◆ **Task brief**: Scan the data below for the string "this". Show every line where it turns up.

◆ **Task inputs**:
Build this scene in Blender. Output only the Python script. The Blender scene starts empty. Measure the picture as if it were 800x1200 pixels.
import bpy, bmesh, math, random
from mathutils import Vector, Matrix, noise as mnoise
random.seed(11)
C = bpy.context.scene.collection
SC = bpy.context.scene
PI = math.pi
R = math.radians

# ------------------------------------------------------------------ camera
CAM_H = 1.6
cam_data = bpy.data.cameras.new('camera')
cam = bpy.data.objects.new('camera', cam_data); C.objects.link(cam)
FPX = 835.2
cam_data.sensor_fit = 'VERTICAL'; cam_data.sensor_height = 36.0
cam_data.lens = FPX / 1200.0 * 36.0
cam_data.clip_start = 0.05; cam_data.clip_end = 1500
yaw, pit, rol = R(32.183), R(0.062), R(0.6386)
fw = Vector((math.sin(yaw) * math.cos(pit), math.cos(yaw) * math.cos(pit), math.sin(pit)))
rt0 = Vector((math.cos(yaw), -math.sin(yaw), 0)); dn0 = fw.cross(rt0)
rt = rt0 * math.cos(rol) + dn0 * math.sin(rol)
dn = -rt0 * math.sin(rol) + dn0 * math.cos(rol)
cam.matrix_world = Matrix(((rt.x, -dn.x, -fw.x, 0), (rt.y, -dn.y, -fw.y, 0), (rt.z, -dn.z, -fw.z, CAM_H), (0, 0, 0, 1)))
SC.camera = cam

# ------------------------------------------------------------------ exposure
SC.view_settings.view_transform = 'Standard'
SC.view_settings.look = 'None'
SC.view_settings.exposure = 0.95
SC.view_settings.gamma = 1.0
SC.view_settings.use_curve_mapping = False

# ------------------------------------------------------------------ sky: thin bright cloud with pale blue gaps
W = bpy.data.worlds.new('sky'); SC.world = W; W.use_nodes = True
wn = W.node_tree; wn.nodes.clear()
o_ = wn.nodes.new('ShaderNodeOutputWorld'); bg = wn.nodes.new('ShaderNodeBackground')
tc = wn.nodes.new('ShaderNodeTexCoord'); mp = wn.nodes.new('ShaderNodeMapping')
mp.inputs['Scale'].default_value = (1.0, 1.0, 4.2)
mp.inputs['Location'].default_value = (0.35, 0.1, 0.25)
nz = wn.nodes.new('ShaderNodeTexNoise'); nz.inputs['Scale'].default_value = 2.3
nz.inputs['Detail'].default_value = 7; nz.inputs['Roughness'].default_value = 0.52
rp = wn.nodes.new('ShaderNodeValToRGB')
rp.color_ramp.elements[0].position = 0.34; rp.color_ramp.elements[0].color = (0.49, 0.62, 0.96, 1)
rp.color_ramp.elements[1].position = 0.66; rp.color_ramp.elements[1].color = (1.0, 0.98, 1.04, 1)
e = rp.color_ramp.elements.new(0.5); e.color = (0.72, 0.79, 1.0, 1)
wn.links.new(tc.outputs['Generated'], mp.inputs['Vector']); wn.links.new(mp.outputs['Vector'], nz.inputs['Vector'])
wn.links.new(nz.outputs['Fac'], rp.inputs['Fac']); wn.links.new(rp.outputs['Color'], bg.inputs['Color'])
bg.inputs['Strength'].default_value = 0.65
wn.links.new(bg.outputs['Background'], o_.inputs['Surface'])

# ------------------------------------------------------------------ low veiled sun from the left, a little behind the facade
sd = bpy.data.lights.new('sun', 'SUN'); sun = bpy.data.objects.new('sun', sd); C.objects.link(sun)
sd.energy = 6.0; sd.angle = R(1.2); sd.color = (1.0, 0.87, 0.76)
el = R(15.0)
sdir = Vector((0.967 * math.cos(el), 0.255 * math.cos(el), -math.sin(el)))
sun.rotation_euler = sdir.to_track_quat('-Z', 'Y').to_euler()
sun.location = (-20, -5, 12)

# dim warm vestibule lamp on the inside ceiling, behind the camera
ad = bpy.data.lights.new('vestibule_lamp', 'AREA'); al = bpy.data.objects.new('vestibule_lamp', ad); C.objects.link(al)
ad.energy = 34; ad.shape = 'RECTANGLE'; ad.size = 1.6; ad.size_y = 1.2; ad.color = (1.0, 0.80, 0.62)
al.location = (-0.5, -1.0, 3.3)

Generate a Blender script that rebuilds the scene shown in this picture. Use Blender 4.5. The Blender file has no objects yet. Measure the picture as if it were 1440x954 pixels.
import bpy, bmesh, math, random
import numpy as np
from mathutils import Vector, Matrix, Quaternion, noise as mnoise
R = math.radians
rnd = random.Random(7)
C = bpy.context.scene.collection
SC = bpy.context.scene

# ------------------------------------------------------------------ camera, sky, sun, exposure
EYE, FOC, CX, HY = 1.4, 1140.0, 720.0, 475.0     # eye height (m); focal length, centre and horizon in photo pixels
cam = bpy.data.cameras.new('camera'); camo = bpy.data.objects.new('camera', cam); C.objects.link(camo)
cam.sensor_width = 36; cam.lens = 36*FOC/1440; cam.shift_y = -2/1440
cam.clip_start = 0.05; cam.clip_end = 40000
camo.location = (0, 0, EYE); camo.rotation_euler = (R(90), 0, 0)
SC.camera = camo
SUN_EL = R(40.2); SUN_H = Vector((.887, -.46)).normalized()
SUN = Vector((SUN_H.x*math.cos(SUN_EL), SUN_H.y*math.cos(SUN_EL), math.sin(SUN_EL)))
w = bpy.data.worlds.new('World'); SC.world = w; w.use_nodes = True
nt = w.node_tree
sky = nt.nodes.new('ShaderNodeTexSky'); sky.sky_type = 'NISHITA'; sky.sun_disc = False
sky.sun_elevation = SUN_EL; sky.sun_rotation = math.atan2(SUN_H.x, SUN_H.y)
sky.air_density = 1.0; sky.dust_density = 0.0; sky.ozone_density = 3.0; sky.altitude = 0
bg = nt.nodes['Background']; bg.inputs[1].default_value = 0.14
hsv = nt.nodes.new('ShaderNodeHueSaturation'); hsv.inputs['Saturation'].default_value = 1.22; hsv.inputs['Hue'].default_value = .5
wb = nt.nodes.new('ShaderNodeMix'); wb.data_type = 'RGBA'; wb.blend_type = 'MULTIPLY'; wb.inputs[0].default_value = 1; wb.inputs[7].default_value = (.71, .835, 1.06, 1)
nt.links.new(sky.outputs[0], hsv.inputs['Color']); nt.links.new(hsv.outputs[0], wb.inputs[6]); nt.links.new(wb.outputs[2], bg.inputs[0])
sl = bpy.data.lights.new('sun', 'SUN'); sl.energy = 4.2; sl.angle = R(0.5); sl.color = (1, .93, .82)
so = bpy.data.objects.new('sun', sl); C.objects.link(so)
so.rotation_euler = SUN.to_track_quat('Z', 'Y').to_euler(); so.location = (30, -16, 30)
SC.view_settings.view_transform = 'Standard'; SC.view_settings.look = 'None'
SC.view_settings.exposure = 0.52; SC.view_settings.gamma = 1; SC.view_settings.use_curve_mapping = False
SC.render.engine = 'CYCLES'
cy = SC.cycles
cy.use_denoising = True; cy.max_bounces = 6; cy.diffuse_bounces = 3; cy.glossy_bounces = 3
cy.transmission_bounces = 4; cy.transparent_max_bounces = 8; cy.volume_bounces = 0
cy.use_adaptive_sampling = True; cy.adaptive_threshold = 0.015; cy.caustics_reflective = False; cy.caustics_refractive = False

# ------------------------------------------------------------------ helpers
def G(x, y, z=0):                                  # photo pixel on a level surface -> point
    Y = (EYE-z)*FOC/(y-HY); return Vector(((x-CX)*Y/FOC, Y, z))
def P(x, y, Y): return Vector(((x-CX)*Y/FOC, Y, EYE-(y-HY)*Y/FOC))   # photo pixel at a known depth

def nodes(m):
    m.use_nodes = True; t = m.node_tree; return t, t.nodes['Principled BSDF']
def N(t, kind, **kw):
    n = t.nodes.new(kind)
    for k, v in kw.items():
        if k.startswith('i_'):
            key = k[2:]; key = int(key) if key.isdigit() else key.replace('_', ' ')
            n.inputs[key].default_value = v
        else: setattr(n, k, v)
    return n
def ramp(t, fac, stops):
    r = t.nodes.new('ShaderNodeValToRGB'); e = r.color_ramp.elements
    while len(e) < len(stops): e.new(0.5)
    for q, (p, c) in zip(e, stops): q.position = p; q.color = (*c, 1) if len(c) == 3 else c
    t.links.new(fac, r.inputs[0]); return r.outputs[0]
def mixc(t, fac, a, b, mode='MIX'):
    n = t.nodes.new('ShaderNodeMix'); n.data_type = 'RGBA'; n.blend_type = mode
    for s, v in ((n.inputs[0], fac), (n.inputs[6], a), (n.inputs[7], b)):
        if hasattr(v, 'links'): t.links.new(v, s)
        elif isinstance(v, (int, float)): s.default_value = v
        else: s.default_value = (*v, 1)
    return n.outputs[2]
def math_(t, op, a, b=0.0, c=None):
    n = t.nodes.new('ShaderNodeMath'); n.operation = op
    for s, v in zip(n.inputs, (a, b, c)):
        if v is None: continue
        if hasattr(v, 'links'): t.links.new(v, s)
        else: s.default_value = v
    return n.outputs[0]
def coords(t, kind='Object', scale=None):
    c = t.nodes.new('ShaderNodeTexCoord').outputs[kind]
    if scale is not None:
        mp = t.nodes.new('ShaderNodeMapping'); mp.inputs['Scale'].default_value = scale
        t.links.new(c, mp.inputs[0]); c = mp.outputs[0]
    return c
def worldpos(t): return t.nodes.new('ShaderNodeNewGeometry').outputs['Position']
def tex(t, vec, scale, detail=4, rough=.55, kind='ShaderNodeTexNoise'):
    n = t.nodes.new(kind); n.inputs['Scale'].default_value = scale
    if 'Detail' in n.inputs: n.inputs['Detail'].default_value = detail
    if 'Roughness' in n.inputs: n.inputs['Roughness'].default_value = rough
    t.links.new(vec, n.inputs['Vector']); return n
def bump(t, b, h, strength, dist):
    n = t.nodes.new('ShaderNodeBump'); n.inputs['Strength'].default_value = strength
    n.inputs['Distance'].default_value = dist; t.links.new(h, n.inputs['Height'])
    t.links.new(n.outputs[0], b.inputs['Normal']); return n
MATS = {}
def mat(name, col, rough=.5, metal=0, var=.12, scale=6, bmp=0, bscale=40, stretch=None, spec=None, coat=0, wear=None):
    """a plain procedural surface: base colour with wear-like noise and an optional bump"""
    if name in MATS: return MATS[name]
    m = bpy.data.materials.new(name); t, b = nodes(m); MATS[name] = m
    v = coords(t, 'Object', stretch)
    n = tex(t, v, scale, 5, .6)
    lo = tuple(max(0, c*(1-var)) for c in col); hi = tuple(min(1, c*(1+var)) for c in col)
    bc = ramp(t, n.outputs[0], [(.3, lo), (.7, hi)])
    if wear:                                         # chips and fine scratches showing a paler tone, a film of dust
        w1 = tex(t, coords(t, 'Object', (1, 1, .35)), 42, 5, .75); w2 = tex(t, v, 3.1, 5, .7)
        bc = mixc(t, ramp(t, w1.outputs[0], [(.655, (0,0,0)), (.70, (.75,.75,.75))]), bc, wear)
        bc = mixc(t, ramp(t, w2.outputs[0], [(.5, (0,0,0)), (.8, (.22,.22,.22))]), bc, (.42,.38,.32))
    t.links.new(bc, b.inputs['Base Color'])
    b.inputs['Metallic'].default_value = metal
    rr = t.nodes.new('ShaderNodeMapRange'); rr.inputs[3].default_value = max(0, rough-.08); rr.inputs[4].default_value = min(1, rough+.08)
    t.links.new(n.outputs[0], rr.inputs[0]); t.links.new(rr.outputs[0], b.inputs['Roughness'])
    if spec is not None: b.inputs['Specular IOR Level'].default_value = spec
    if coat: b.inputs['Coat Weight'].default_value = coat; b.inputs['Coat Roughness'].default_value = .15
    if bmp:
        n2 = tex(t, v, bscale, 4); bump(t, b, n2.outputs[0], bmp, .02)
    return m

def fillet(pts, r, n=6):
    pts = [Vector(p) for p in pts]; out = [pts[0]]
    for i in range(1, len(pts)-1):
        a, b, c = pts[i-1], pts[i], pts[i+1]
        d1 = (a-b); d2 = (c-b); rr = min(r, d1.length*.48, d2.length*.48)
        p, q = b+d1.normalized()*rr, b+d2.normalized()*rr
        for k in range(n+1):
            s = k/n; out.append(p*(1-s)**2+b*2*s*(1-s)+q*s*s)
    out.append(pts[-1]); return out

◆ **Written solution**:
Build this scene in Blender. Output only the Python script. The Blender scene starts empty. Measure the picture as if it were 800x1200 pixels.
Generate a Blender script that rebuilds the scene shown in this picture. Use Blender 4.5. The Blender file has no objects yet. Measure the picture as if it were 1440x954 pixels.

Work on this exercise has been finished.